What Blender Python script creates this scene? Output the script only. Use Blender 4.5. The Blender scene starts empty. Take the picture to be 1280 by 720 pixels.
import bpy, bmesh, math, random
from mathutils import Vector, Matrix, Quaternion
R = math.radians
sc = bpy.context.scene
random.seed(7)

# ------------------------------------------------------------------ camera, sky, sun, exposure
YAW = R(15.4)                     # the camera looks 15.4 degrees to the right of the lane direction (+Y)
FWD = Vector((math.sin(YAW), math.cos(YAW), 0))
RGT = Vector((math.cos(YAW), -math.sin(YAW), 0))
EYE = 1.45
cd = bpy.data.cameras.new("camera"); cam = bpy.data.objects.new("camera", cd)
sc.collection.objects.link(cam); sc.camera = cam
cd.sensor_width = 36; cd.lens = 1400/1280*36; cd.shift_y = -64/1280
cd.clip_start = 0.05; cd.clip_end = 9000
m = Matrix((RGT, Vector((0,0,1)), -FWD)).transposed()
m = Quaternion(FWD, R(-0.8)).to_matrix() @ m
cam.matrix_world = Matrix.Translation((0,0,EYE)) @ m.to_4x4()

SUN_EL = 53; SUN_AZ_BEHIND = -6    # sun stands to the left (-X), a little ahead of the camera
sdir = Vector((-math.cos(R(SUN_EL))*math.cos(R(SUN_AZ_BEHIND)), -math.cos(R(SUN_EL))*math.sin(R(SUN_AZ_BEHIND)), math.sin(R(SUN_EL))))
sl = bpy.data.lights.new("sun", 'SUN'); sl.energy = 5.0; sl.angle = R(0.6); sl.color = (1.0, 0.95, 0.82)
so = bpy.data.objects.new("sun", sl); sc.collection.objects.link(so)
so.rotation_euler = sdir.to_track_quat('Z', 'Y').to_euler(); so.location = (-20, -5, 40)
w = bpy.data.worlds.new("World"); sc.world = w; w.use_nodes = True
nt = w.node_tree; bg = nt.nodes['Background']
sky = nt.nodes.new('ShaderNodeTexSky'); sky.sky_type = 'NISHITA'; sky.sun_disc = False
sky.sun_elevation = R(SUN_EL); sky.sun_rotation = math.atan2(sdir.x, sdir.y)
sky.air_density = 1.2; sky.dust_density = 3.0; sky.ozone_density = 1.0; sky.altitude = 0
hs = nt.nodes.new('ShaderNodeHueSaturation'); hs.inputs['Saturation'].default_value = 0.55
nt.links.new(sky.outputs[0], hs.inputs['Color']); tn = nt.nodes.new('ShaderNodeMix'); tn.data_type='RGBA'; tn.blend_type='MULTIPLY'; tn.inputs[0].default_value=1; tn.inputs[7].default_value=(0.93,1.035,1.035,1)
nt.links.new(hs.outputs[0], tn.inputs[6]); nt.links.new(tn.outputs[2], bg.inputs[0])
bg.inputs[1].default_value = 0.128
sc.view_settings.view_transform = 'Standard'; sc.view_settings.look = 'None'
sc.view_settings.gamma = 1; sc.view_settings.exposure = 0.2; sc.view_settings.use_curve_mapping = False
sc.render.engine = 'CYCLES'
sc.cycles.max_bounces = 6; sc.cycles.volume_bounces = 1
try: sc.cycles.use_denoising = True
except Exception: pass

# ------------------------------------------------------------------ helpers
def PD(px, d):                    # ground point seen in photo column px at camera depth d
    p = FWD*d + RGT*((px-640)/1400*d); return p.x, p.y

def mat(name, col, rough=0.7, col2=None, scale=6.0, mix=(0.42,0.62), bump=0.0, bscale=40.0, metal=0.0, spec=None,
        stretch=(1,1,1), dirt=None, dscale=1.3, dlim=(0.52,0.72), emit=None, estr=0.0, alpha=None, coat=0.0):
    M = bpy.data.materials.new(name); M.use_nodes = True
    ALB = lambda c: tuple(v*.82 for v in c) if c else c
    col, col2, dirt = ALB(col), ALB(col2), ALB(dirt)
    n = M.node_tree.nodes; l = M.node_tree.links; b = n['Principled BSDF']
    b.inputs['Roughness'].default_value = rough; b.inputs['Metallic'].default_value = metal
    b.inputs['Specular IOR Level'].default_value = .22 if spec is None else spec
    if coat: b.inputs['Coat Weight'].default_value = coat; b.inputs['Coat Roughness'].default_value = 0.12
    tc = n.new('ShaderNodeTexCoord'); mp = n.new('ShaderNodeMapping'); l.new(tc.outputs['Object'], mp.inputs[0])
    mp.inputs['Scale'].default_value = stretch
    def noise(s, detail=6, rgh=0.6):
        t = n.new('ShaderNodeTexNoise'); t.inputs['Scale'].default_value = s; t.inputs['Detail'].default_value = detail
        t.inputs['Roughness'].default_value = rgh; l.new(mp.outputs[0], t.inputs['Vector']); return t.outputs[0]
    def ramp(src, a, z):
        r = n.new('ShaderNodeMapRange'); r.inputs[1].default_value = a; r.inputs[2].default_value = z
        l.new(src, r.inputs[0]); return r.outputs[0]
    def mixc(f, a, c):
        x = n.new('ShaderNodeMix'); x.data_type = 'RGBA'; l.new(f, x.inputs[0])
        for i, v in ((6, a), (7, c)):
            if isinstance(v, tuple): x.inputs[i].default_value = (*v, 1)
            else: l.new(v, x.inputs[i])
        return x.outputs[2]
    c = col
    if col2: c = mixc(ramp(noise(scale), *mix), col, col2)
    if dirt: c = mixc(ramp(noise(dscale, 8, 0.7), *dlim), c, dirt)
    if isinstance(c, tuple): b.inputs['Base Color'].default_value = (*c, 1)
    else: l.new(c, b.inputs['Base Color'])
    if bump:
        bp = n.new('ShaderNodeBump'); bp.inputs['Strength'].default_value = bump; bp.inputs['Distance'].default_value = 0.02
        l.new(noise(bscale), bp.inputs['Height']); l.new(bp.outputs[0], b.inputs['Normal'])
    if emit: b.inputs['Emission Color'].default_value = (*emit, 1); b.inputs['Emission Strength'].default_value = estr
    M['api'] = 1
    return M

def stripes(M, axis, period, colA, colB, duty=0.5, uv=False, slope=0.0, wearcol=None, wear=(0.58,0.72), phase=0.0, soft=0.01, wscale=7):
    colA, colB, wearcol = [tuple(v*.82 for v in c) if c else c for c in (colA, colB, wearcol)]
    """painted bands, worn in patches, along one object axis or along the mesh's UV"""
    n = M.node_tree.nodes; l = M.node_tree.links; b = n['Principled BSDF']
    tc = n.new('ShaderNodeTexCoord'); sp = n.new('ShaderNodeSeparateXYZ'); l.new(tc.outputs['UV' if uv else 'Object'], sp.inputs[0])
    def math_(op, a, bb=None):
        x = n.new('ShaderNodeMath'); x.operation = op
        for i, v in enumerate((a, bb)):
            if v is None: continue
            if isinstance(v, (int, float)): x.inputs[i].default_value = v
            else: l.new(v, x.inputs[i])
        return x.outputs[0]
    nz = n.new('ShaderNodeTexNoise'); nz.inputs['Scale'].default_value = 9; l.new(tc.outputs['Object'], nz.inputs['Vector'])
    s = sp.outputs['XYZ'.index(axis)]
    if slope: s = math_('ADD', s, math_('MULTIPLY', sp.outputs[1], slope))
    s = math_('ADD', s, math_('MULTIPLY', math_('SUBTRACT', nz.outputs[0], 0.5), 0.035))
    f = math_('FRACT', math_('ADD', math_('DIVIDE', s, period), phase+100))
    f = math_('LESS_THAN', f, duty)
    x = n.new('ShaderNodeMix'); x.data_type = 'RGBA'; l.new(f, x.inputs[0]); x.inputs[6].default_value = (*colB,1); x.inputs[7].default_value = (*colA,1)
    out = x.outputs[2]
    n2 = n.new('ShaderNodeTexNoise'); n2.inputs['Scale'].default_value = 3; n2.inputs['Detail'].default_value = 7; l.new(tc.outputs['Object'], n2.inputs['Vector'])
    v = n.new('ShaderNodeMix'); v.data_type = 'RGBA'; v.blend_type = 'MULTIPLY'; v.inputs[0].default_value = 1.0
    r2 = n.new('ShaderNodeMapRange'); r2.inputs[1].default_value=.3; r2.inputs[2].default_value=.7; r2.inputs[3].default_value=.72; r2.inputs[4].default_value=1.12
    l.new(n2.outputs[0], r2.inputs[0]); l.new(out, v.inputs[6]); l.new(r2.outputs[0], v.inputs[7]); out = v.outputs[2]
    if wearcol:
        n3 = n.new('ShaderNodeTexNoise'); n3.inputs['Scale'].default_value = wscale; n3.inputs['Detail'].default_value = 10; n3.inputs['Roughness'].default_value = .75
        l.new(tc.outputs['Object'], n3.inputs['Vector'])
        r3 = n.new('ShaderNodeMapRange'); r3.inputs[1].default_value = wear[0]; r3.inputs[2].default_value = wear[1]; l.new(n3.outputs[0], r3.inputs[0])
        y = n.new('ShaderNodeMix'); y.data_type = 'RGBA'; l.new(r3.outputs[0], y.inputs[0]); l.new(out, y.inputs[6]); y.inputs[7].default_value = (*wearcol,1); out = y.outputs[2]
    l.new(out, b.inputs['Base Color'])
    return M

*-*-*

Goal:
Return exactly the opening lines of the listing above, ending with the line that has "cam.matrix_world = Matrix.Translation((0,0,EYE))".

Final answer:
What Blender Python script creates this scene? Output the script only. Use Blender 4.5. The Blender scene starts empty. Take the picture to be 1280 by 720 pixels.
import bpy, bmesh, math, random
from mathutils import Vector, Matrix, Quaternion
R = math.radians
sc = bpy.context.scene
random.seed(7)

# ------------------------------------------------------------------ camera, sky, sun, exposure
YAW = R(15.4)                     # the camera looks 15.4 degrees to the right of the lane direction (+Y)
FWD = Vector((math.sin(YAW), math.cos(YAW), 0))
RGT = Vector((math.cos(YAW), -math.sin(YAW), 0))
EYE = 1.45
cd = bpy.data.cameras.new("camera"); cam = bpy.data.objects.new("camera", cd)
sc.collection.objects.link(cam); sc.camera = cam
cd.sensor_width = 36; cd.lens = 1400/1280*36; cd.shift_y = -64/1280
cd.clip_start = 0.05; cd.clip_end = 9000
m = Matrix((RGT, Vector((0,0,1)), -FWD)).transposed()
m = Quaternion(FWD, R(-0.8)).to_matrix() @ m
cam.matrix_world = Matrix.Translation((0,0,EYE)) @ m.to_4x4()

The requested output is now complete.